> _WORK INSTRUCTIONS_:
Reproduce every line of the listing as written, apart from the pictures.
- - -
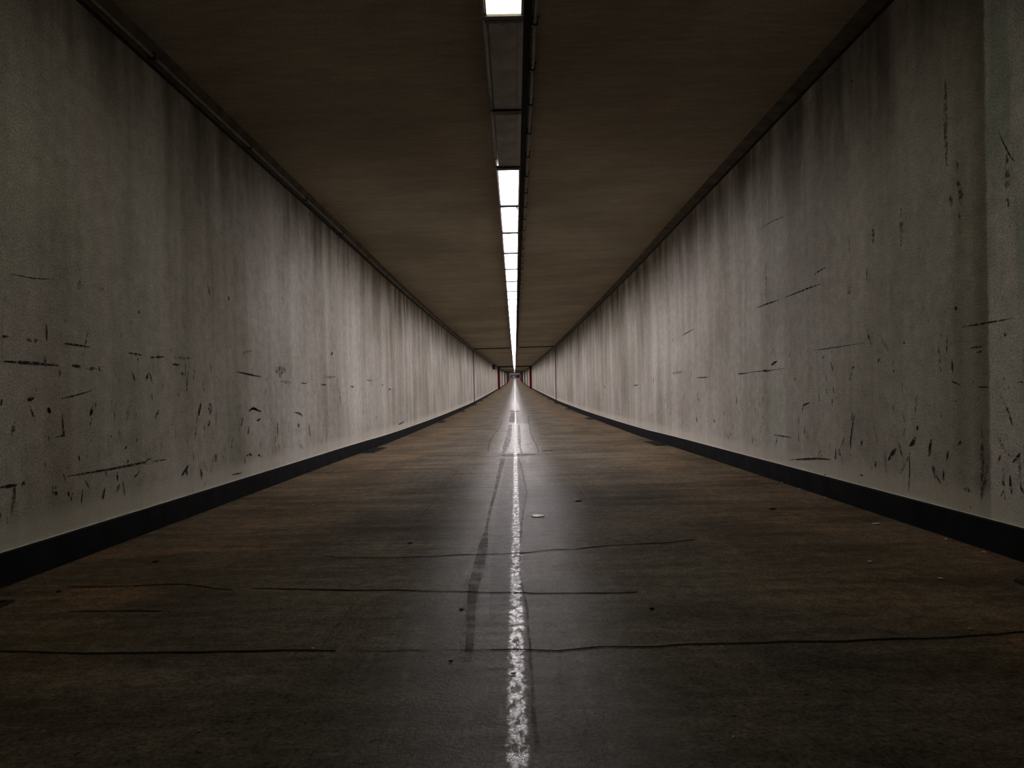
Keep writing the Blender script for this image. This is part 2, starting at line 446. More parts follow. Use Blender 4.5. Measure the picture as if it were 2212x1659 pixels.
bm, uvl = newbm()      # transverse cracks
for px, w in (
    ([(0, 1408), (120, 1411), (420, 1409), (725, 1407)], .016),
    (c7([(180, 432), (400, 433), (550, 430), (750, 428), (1000, 428)]), .006),
    (c7([(1000, 428), (1400, 432), (1600, 418), (1750, 410), (2000, 403), (2212, 398)])+[(1640, 1390), (2000, 1380), (2212, 1365)], .013),
    ([(545, 1272), (620, 1272)]+c7([(0, 70), (300, 70), (600, 75), (850, 80), (1100, 85), (1250, 90), (1500, 92), (1650, 88), (1870, 82)]), .015),
    (c6([(0, 975), (250, 982), (500, 978), (800, 965), (1100, 958), (1180, 955), (1300, 940), (1500, 930), (1700, 910), (2000, 895), (2212, 875)]), .017),
    ([(150, 1268), (260, 1268), (400, 1262), (500, 1275)], .012),
    ([(150, 1322), (250, 1322), (350, 1321)], .012),
    (c6([(560, 563), (700, 563), (860, 563), (1010, 560)]), .007),
    (c6([(900, 372), (1000, 380), (1090, 366), (1200, 362), (1290, 372)]), .02),
): ribbon_floor(bm, uvl, px, w, .0035, .012)
up(bm); link('crack', bm, M['crack'], fl)

bm, uvl = newbm()      # dark seam repairs
band_floor(bm, uvl, c6([(1055, 390), (1035, 480), (1010, 600), (985, 690), (960, 820), (915, 930), (880, 1080)])+c7([(862, 40), (850, 200), (850, 350), (835, 500)]),
           c6([(1085, 390), (1060, 470), (1030, 590), (1000, 700), (978, 800), (980, 900), (965, 1000), (950, 1080)])+c7([(925, 40), (905, 200), (900, 350), (880, 500)]), .0030)
band_floor(bm, uvl, c9([(650, 745), (620, 900), (560, 1120), (505, 1280), (500, 1430)]), c9([(735, 745), (720, 900), (700, 1120), (650, 1280), (560, 1430)]), .0030)
band_floor(bm, uvl, c9([(705, 460), (680, 560), (655, 690)]), c9([(815, 460), (810, 560), (810, 690)]), .0030)
band_floor(bm, uvl, c9([(870, 745), (870, 900), (870, 1120), (905, 1280), (930, 1430)]), c9([(915, 745), (930, 900), (945, 1120), (945, 1280), (980, 1430)]), .0030)
band_floor(bm, uvl, c9([(480, 1455), (620, 1455), (760, 1455), (1060, 1455), (1300, 1450)]), c9([(520, 1510), (640, 1515), (760, 1515), (1060, 1490), (1300, 1470)]), .0032)
band_floor(bm, uvl, c9([(670, 420), (760, 400), (900, 430)]), c9([(690, 445), (760, 450), (900, 447)]), .0032)
ribbon_floor(bm, uvl, c6([(1165, 390), (1180, 450), (1195, 520), (1212, 590), (1195, 680), (1180, 780), (1172, 900), (1172, 1000), (1176, 1100)])+c7([(1185, 50), (1210, 150), (1220, 300), (1230, 400), (1235, 550), (1255, 850), (1275, 1000)]), .014, .0031, .003)
ribbon_floor(bm, uvl, c9([(1125, 530), (1125, 690), (1160, 800), (1155, 880), (1210, 1040), (1270, 1150), (1340, 1300), (1370, 1440)]), .03, .0031, .006)
ribbon_floor(bm, uvl, c9([(490, 640), (455, 760), (390, 880), (270, 1030), (195, 1150), (165, 1300), (160, 1400)]), .03, .0031, .006)
ribbon_floor(bm, uvl, c9([(830, 690), (960, 690), (1120, 690)]), .10, .0033)
ribbon_floor(bm, uvl, c9([(750, 115), (800, 115), (850, 112)]), .3, .0033)
ribbon_floor(bm, uvl, c6([(800, 460), (745, 530), (690, 600), (600, 710), (530, 790)]), .012, .0031, .004)
ribbon_floor(bm, uvl, c7([(180, 150), (120, 230), (60, 310), (0, 390)]), .010, .0031, .004)
ribbon_floor(bm, uvl, [(1030, 985), (1000, 1000), (960, 1040)], .008, .0031, .004)
up(bm); link('seam_repair', bm, M['wet'], fl)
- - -
> _EXPECTED OUTPUT_:
Keep writing the Blender script for this image. This is part 2, starting at line 446. More parts follow. Use Blender 4.5. Measure the picture as if it were 2212x1659 pixels.
bm, uvl = newbm()      # transverse cracks
for px, w in (
    ([(0, 1408), (120, 1411), (420, 1409), (725, 1407)], .016),
    (c7([(180, 432), (400, 433), (550, 430), (750, 428), (1000, 428)]), .006),
    (c7([(1000, 428), (1400, 432), (1600, 418), (1750, 410), (2000, 403), (2212, 398)])+[(1640, 1390), (2000, 1380), (2212, 1365)], .013),
    ([(545, 1272), (620, 1272)]+c7([(0, 70), (300, 70), (600, 75), (850, 80), (1100, 85), (1250, 90), (1500, 92), (1650, 88), (1870, 82)]), .015),
    (c6([(0, 975), (250, 982), (500, 978), (800, 965), (1100, 958), (1180, 955), (1300, 940), (1500, 930), (1700, 910), (2000, 895), (2212, 875)]), .017),
    ([(150, 1268), (260, 1268), (400, 1262), (500, 1275)], .012),
    ([(150, 1322), (250, 1322), (350, 1321)], .012),
    (c6([(560, 563), (700, 563), (860, 563), (1010, 560)]), .007),
    (c6([(900, 372), (1000, 380), (1090, 366), (1200, 362), (1290, 372)]), .02),
): ribbon_floor(bm, uvl, px, w, .0035, .012)
up(bm); link('crack', bm, M['crack'], fl)

bm, uvl = newbm()      # dark seam repairs
band_floor(bm, uvl, c6([(1055, 390), (1035, 480), (1010, 600), (985, 690), (960, 820), (915, 930), (880, 1080)])+c7([(862, 40), (850, 200), (850, 350), (835, 500)]),
           c6([(1085, 390), (1060, 470), (1030, 590), (1000, 700), (978, 800), (980, 900), (965, 1000), (950, 1080)])+c7([(925, 40), (905, 200), (900, 350), (880, 500)]), .0030)
band_floor(bm, uvl, c9([(650, 745), (620, 900), (560, 1120), (505, 1280), (500, 1430)]), c9([(735, 745), (720, 900), (700, 1120), (650, 1280), (560, 1430)]), .0030)
band_floor(bm, uvl, c9([(705, 460), (680, 560), (655, 690)]), c9([(815, 460), (810, 560), (810, 690)]), .0030)
band_floor(bm, uvl, c9([(870, 745), (870, 900), (870, 1120), (905, 1280), (930, 1430)]), c9([(915, 745), (930, 900), (945, 1120), (945, 1280), (980, 1430)]), .0030)
band_floor(bm, uvl, c9([(480, 1455), (620, 1455), (760, 1455), (1060, 1455), (1300, 1450)]), c9([(520, 1510), (640, 1515), (760, 1515), (1060, 1490), (1300, 1470)]), .0032)
band_floor(bm, uvl, c9([(670, 420), (760, 400), (900, 430)]), c9([(690, 445), (760, 450), (900, 447)]), .0032)
ribbon_floor(bm, uvl, c6([(1165, 390), (1180, 450), (1195, 520), (1212, 590), (1195, 680), (1180, 780), (1172, 900), (1172, 1000), (1176, 1100)])+c7([(1185, 50), (1210, 150), (1220, 300), (1230, 400), (1235, 550), (1255, 850), (1275, 1000)]), .014, .0031, .003)
ribbon_floor(bm, uvl, c9([(1125, 530), (1125, 690), (1160, 800), (1155, 880), (1210, 1040), (1270, 1150), (1340, 1300), (1370, 1440)]), .03, .0031, .006)
ribbon_floor(bm, uvl, c9([(490, 640), (455, 760), (390, 880), (270, 1030), (195, 1150), (165, 1300), (160, 1400)]), .03, .0031, .006)
ribbon_floor(bm, uvl, c9([(830, 690), (960, 690), (1120, 690)]), .10, .0033)
ribbon_floor(bm, uvl, c9([(750, 115), (800, 115), (850, 112)]), .3, .0033)
ribbon_floor(bm, uvl, c6([(800, 460), (745, 530), (690, 600), (600, 710), (530, 790)]), .012, .0031, .004)
ribbon_floor(bm, uvl, c7([(180, 150), (120, 230), (60, 310), (0, 390)]), .010, .0031, .004)
ribbon_floor(bm, uvl, [(1030, 985), (1000, 1000), (960, 1040)], .008, .0031, .004)
up(bm); link('seam_repair', bm, M['wet'], fl)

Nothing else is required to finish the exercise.